A $500,000 initiative in the Perry School District means each student in grades 6-12 will have a laptop checked out to him or her, and will use it in and out of school, explained Rich Nichols, technology director for the Perry Schools.

"We’ll plan to have all the computers out to the students in October," he said.

Before that time, about 100 students will receive laptops earlier as a test run and to help work out any bugs. Those students are made up of members of the National Honor Society and the BlueJay Congress at the high school as well as selected students at the middle school.

He gave Perry School Board members an update at their regular Monday meeting, focusing on classroom control, security and support.

The computers are using LanSchool program to give teachers complete control of the student computers during class. Teachers can see what is up on each student’s computer, can take control of individual computers, even display a student’s work on a larger screen for everyone to see.

The program allows teachers to keep students focused on classroom activities. Teachers can make decisions about what sites or what programs students are allowed to use.

There are also security settings which allow students to go online at home, but not to have complete free reign.

And perhaps the area that most teachers and students will be concerned about is support throughout the school year for any computer-related questions and problems.

That support will come in the form of 10 high school student technology interns who will be able to do troubleshooting and more throughout the school year.
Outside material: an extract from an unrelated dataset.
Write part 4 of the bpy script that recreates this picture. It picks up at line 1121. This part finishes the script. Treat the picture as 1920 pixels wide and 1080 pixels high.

There will also be technology training resources, remote desktop service and Google Apps Support Site, as well as technology support online forms.

Nichols has help from several interns this summer

Nichols said in a later interview that the interns have been crucial to the one-on-one computer program, as has his assistant technology director, Nancy Iben.

The district is about three weeks behind in getting the computers up and running, Nichols said

The first step was to match each computer by serial number to a student. Although the computers arrived late, the company sent the serial numbers early so the school could have the computers and students matched up before the laptops arrived.

Iben built programs into one computer to create what they call the "perfect" computer – one laptop that has all the programs that all the students need. Then all the components that make up the perfect computer were downloaded into the other computers 25 laptops at a time.

The interns then had to initialize all the programs on each laptop for the middle school computers. High school students will initialize their own programs. However, each computer, particularly at the high school, must be customized further for each individual student according to the classes he or she is taking.

Before all the laptops are rolled out to students, each one will be put into a computer bag which will have an identification tag.

People need to remember, however, that the school district still needs specialized instructors to teach. "Computers are not the solution, they are just a tool that allows our educators to do what they need to do to teach," Nichols said.